Florent vordert vergoeding van buitengerechtelijke incassokosten van € 779,71.
Aan de wettelijke eisen voor een vergoeding voor buitengerechtelijke incassokosten is voldaan. De hoogte van de vordering zal worden getoetst aan het Besluit vergoeding voor buitengerechtelijke incassokosten (hierna: het Besluit). De gevorderde vergoeding voor buitengerechtelijke incassokosten is niet hoger dan het tarief dat in het Besluit is bepaald. Daarom wordt € 779,71 toegewezen.
5.7.
Truckom is in het ongelijk gesteld en moet daarom de proceskosten (inclusief nakosten) betalen. De kantonrechter zal geen salaris voor de gemachtigde van Florent toekennen, omdat Florent en haar gemachtigde met elkaar zijn te vereenzelvigen.

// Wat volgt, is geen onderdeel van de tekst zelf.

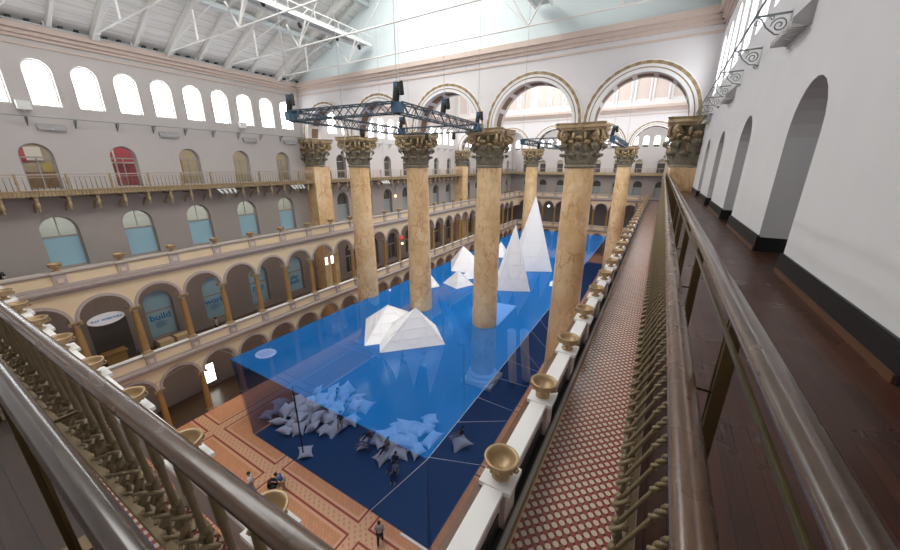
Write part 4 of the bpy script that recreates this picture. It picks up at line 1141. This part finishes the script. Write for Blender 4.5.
o = MB().add([(-13.7, 28.5, Z - .1), (-11.35, 27.8, Z - .1), (-11.5, 33.4, Z - .1), (-13.7, 33.2, Z - .1), (-13.7, 28.5, Z - .22), (-11.35, 27.8, Z - .22), (-11.5, 33.4, Z - .22), (-13.7, 33.2, Z - .22)], [(0, 1, 2, 3), (7, 6, 5, 4), (0, 4, 5, 1), (1, 5, 6, 2), (2, 6, 7, 3), (3, 7, 4, 0)]).build('deck_panel', 'steelw'); tag(o, 'grey flat panel just under the blue surface beside the middle giant column', 'panel')
# pillows
def pillow_mesh(kind):
    m = MB(); n = 10
    for s in (1, -1):
        vs = []
        for j in range(n + 1):
            for i in range(n + 1):
                u, v = -1 + 2*i/n, -1 + 2*j/n
                pinch = 1 - .24*(1 - u*u)*(abs(v)**3) ; pinch2 = 1 - .24*(1 - v*v)*(abs(u)**3)
                x, y = u*pinch2, v*pinch
                if kind == 1: x *= 1.25 - .35*(v + 1)/2*1.6
                if kind == 2: x *= 1.35; y *= .8
                h = ((1 - u*u)*(1 - v*v))**.55*.36*(1 + .12*math.sin(3*u + 2*v + kind))
                vs.append((x*.78, y*.78, s*h))
        m.add(vs, [(j*(n + 1) + i, j*(n + 1) + i + 1, (j + 1)*(n + 1) + i + 1, (j + 1)*(n + 1) + i) for j in range(n) for i in range(n)], 0, True)
    return m
PM = [pillow_mesh(k).build('beanbag_pillow', 'pillow') for k in range(3)]; pcount = [0]
def put_pillow(x, y, z, rot, sc, label, group=None):
    k = pcount[0]; pcount[0] += 1
    o = PM[k] if k < 3 else PM[k % 3].copy()
    if k >= 3: C.objects.link(o)
    o.location = (x, y, z); o.rotation_euler = rot; o.scale = (sc, sc, sc); tag(o, label, 'pillow', group)
heap = [(-25.6, 13.7, 0), (-25.0, 14.6, 0), (-24.3, 12.9, 0), (-23.9, 14.2, 0), (-23.2, 13.2, 0), (-23.6, 15.3, 0), (-22.6, 14.3, 0), (-22.2, 13.2, 0), (-21.4, 13.9, 0), (-22.0, 15.4, 0), (-23.0, 16.6, 0), (-21.0, 15.2, 0),
        (-20.4, 14.2, 0), (-20.0, 15.6, 0), (-19.6, 14.7, 0), (-24.3, 16.0, 0), (-21.6, 16.9, 0), (-20.4, 17.0, 0), (-22.4, 18.0, 0), (-19.2, 16.2, 0), (-21.0, 18.3, 0), (-23.6, 18.0, 0), (-19.5, 17.9, 0),
        (-23.4, 14.6, 1), (-22.6, 15.2, 1), (-21.7, 14.6, 1), (-22.9, 13.8, 1), (-21.0, 15.9, 1), (-20.6, 15.0, 1), (-22.2, 16.4, 1), (-23.8, 15.6, 1), (-21.4, 17.4, 1), (-22.3, 14.9, 2), (-21.8, 15.8, 2), (-24.6, 13.8, 1), (-26.3, 14.5, 0), (-25.9, 12.9, 0), (-22.9, 12.6, 0), (-24.9, 17.2, 0), (-22.7, 18.9, 0), (-24.2, 14.9, 2), (-22.8, 16.0, 2), (-20.7, 16.4, 1), (-20.0, 17.2, 1)]
for (x, y, l) in heap:
    put_pillow(x, y, .36 + .42*l, (random.uniform(-.75, .75), random.uniform(-.75, .75), random.uniform(0, 6)), random.uniform(.72, .95), 'white beanbag pillow in the big star-shaped heap inside the blue mesh', 'pillows in the big heap')
for (x, y, l) in [(-16.6, 14.9, 0), (-15.9, 15.7, 0), (-15.0, 15.4, 0), (-14.4, 14.7, 0), (-13.7, 15.6, 0), (-14.4, 16.5, 0), (-13.4, 16.8, 0), (-15.3, 16.6, 0), (-12.7, 16.4, 0), (-14.3, 15.5, 1), (-13.7, 16.2, 1), (-15.2, 15.9, 1), (-15.4, 17.6, 0), (-14.2, 18.3, 0), (-13.2, 18.6, 0), (-12.3, 17.8, 0), (-13.6, 19.5, 0), (-14.6, 17.4, 1), (-13.5, 17.6, 1)]:
    put_pillow(x, y, .36 + .42*l, (random.uniform(-.4, .4), random.uniform(-.4, .4), random.uniform(0, 6)), random.uniform(.75, .98), 'white beanbag pillow in the smaller heap near the right front corner', 'pillows in the smaller heap')
put_pillow(-19.7, 11.95, .34, (.1, .15, .9), .72, 'single white pillow lying alone in front of the big heap')
put_pillow(-10.3, 18.7, .4, (.4, -.3, .9), .95, 'white pillow lying alone behind the navy right side of the mesh')

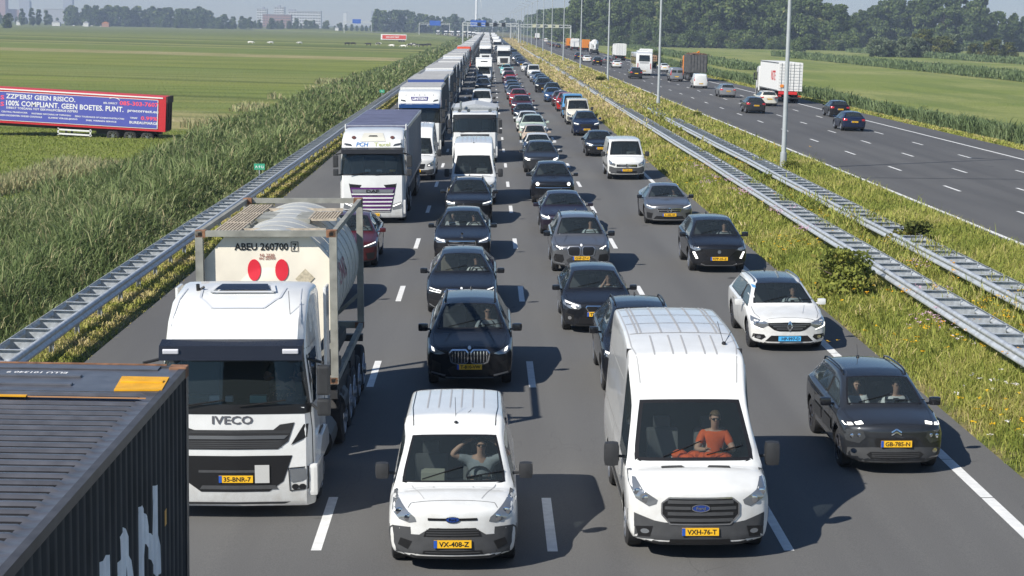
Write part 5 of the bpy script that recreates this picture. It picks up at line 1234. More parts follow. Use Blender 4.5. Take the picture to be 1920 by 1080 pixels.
def bigvan(key, kind, ptext, pm=WHITE, **k):
    a = dict(W=2.06, L=5.98, H=2.82, zb=.24, wr=.84, tum=.03, nose=1.04, cowl=1.23, yc=.92, yr0=1.66, zr0=2.02, yB=2.10, z1=2.62, z2=2.78, yr1=5.7, yb=5.9, belt0=1.16, belt1=1.22, r=.35, ax=(.98, 4.5), cf=.26, van=True, sideend=4.2, hz=(1.11, 1.18), roofcr=.02, roofrear=-.02, wr0=.80, frit=.06)
    a.update(k); S = spec(**a); S['seatz'] = .86; S['seaty'] = S['yr0'] + .2; v = start_vehicle(S, pm, 'van'); n = S['nose']; w = S['W'] / 2; SG = mat('seam_grey', (.35, .35, .35), .5)
    if kind == 'transit':
        decal(v, 'front_bumper', [(-1.0, .72), (-.64, .60), (-.5, .58), (.5, .58), (.64, .60), (1.0, .72), (1.0, .25), (-1.0, .25)], PLAST2, off=.006)
        P = [(-.44, .94), (.44, .94), (.54, .86), (.54, .70), (.42, .56), (-.42, .56), (-.54, .70), (-.54, .86)]; g = decal(v, 'grille', P, TRIM, off=.012); decal(v, 'grille_frame', path(P + [P[0]], .022), CHROME, off=.018, parent=g); decal(v, 'grille_bars', [rect(-.46, .46, z, z + .05) for z in (.60, .69, .86)] + [rect(-.5, -.14, .775, .82), rect(.14, .5, .775, .82)], PLAST2, off=.022, parent=g)
        decal(v, 'badge', ell(0, .80, .125, .052), mat('badge_blue', (.02, .05, .22), .2), off=.028); decal(v, 'badge_rim', ring(0, .80, .125, .052, .012), CHROME, off=.032); text_on(v, 'badge_lettering', 'Ford', .048, 0, .80, CHROME, .034)
        lamp_pair(v, [(.60, .90), (.62, .84), (.72, .80), (.90, .90), (.98, 1.06), (.98, 1.16), (.92, 1.18), (.80, 1.02)], LENS, None, inner=((.76, .90, .06), (.88, .99, .05)))
        decal(v, 'lower_grille', [(-.42, .34), (.42, .34), (.44, .28), (-.44, .28)], TRIM, off=.010); both(v, 'fog_lamp_housing', [(.66, .52), (.90, .50), (.86, .36), (.70, .36)], TRIM, off=.010); both(v, 'fog_lamp', ell(.77, .44, .06, .035), LENS, off=.014)
        both(v, 'hood_vent', [(.16, .66), (.50, .66), (.49, .76), (.20, .76)], TRIM, axis='top', off=.008)
        plate(v, .455, ptext)
        decal(v, 'roof_ribs', [line((x, 2.1), (x, 3.0), .025) for x in (-.48, -.2, .0, .28, .46)] + [line((x, 3.15), (x, 5.7), .03) for x in (-.66, -.60, -.28, .02, .30, .58, .64)] + [line((-.78, y), (.78, y), .03) for y in (3.15, 3.9, 4.7, 5.4)], SG, axis='top', off=.006)
        both(v, 'roof_gutter', path([(.72, 1.8), (.80, 2.5), (.80, 5.7)], .018), SG, axis='top', off=.004)
        h = ray(v, 'top', .62, 2.55); MB().sph(h[0] + Vector((0, 0, .02)), (.035, .04, .03)).bar(h[0], h[0] + Vector((-.06, .35, .30)), .005, 5).bar(h[0], h[0] + Vector((.14, .25, .16)), .005, 5).build('antenna', TRIM, v.e)
    else:
        decal(v, 'front_bumper', [(-w, .74), (-.6, .62), (.6, .62), (w, .74), (w, .25), (-w, .25)] if kind == 't6' else [(-w, .62), (-.6, .54), (.6, .54), (w, .62), (w, .25), (-w, .25)], PLAST2, off=.006)
        P = [(-.48, .84), (.48, .84), (.42, .60), (-.42, .60)] if kind == 'sprinter' else [(-.5, .78), (.5, .78), (.5, .66), (-.5, .66)]; g = decal(v, 'grille', P, TRIM, off=.010); decal(v, 'grille_bars', slats(-.44, .44, P[2][1] + .02, P[0][1] - .02, 3, .02), PLAST2 if kind != 't6' else CHROME, off=.014, parent=g)
        decal(v, 'badge', ring(0, (P[0][1] + P[2][1]) / 2, .08, .075, .02), CHROME, off=.018)
        lamp_pair(v, [(.56, .80), (.58, .70), (.84, .76), (w - .08, .92), (w - .10, 1.0), (.78, .92)], LENS, [[(.62, .74), (.74, .76), (.74, .80), (.62, .78)]] if kind == 'sprinter' else None, inner=((.72, .81, .06),))
        decal(v, 'lower_grille', rect(-.5, .5, .34, .46), TRIM, off=.010); both(v, 'hood_vent', [(.40, .62), (.72, .62), (.72, .68), (.40, .68)], TRIM, axis='top', off=.008) if kind == 'sprinter' else None
        plate(v, .50, ptext)
        if kind != 't6': decal(v, 'roof_ribs', [line((x, 2.4), (x, S['yr1'] - .1), .025) for x in (-.5, -.3, -.1, .1, .3, .5)], SG, axis='top', off=.006); rooftop(v, fin=False, whip=(0, 2.1, (0, .1, .22)))
    for ax in ('right', 'left'): decal(v, 'side_moulding', rect(1.35, S['ax'][1] - .45, .56, .68), PLAST2, axis=ax, off=.012); decal(v, 'sill_trim', rect(1.4, S['ax'][1] - .45, .24, .34), PLAST2, axis=ax, off=.006); decal(v, 'panel_crease', [rect(2.4, S['L'] - .3, z, z + .02) for z in (1.32, S['H'] - .65)], SG, axis=ax, off=.004)
    wheels(v, ALLOY if kind != 'sprinter' else PLAST, 6, width=.23); mz = 1.30 if kind != 't6' else 1.22
    mirrors(v, 1.22, mz, PLAST, (.22, .20, .36) if kind != 't6' else (.22, .16, .25), .15); interior(v, van=True); wipers(v); sidelines(v, (1.15, 2.05, 3.3), .34, 1.3 if kind != 't6' else 1.1, (1.85, 2.25), 1.05)
    lamp_pair(v, [(w - .18, 1.6), (w - .05, 1.6), (w - .04, .9), (w - .18, .9)], TAILR, axis='rear', name='tail_light'); plate(v, .7, 'V-903-GL', 'rear')
    decal(v, 'rear_door_window', [rect(-.75, -.08, 1.25, 1.7 if kind != 't6' else 1.6), rect(.08, .75, 1.25, 1.7 if kind != 't6' else 1.6)], TGLASS, axis='rear', off=.006); decal(v, 'rear_door_seam', rect(-.008, .008, .4, S['H'] - .3), TRIM, axis='rear', off=.006)
    MODELS[key] = v.e
    return v
bigvan('transit', 'transit', 'VXH-76-T')
bigvan('sprinter', 'sprinter', 'V-274-HD', W=1.99, H=2.66, z1=2.52, z2=2.63, L=5.9, wr=.80, wr0=.76)
T6V = bigvan('smallvan', 't6', 'VTP-09-N', W=1.90, L=4.9, H=1.97, wr=.76, wr0=.73, zr0=1.84, z1=1.93, z2=1.95, cowl=1.16, nose=.92, hz=(1.0, 1.1), yc=.86, yr0=1.55, yB=1.95, belt0=1.08, belt1=1.1, ax=(.90, 3.9), yr1=4.65, yb=4.8, r=.33, sideend=3.4)
T6V.S['seatz'] = .7
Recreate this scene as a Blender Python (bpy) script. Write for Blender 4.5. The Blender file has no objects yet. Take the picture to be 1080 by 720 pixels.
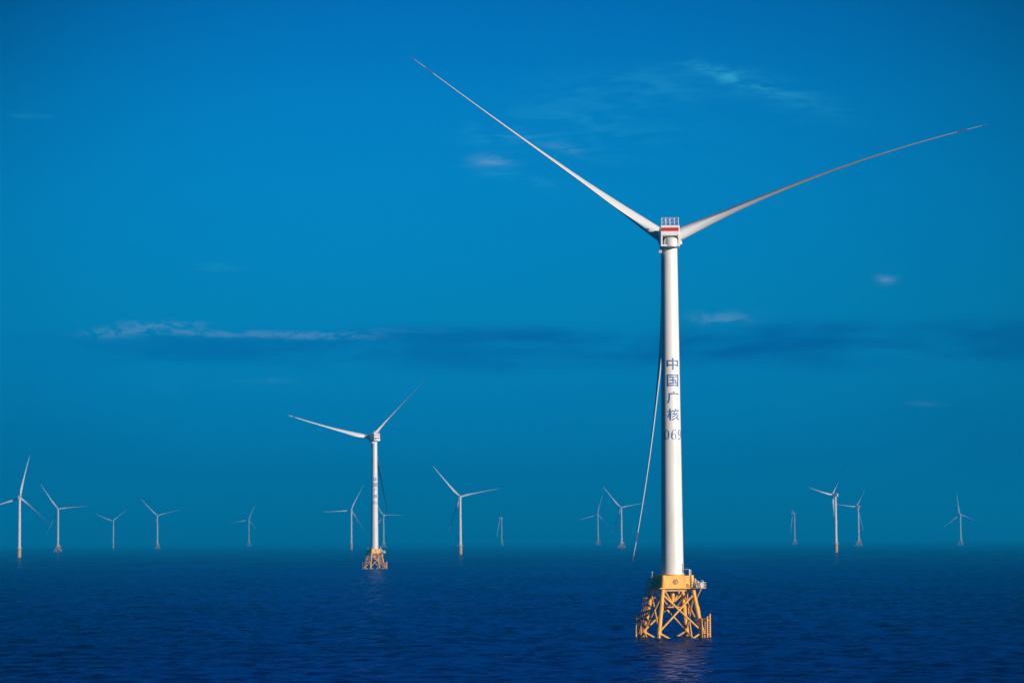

Omdat Florent wel ter zitting is verschenen, zal het forfaitair bedrag van € 50,00 aan reis-, verblijf- en verletkosten worden toegekend.
5.8.
De proceskosten van Florent worden begroot op:
- kosten van de dagvaarding
115,22
- griffierecht
524,00
- zitting
50,00
- nakosten
135,00
(plus de kosten van betekening zoals vermeld in de beslissing)
Totaal
824,22
In reconventie
5.9.
Omdat in conventie is overwogen dat er wel advieswerkzaamheden zijn verricht, zal de vordering van Truckom tot ontbinding worden afgewezen.
5.10.
Gelet op hetgeen in conventie over het salaris van de gemachtigde is overwogen, zullen de proceskosten in reconventie worden afgewezen.

6.De beslissing

De kantonrechter
in conventie
6.1.
veroordeelt Truckom om aan Florent te betalen een bedrag van € 10.201,05, te vermeerderen met de wettelijke rente als bedoeld in artikel 6:119 BW over het bedrag van
€ 9.421,34, met ingang van 13 december 2023, tot de dag van volledige betaling,
6.2.
veroordeelt Truckom in de proceskosten van € 824,22, te betalen binnen veertien dagen na aanschrijving daartoe, te vermeerderen met de kosten van betekening als Truckom niet tijdig aan de veroordelingen voldoet en het vonnis daarna wordt betekend,
6.3.
verklaart dit vonnis tot zover uitvoerbaar bij voorraad,
6.4.
wijst het meer of anders gevorderde af,
in reconventie
6.5.
wijst de vorderingen van Truckom af.
Dit vonnis is gewezen door mr. Ebben en in het openbaar uitgesproken op 29 januari 2025.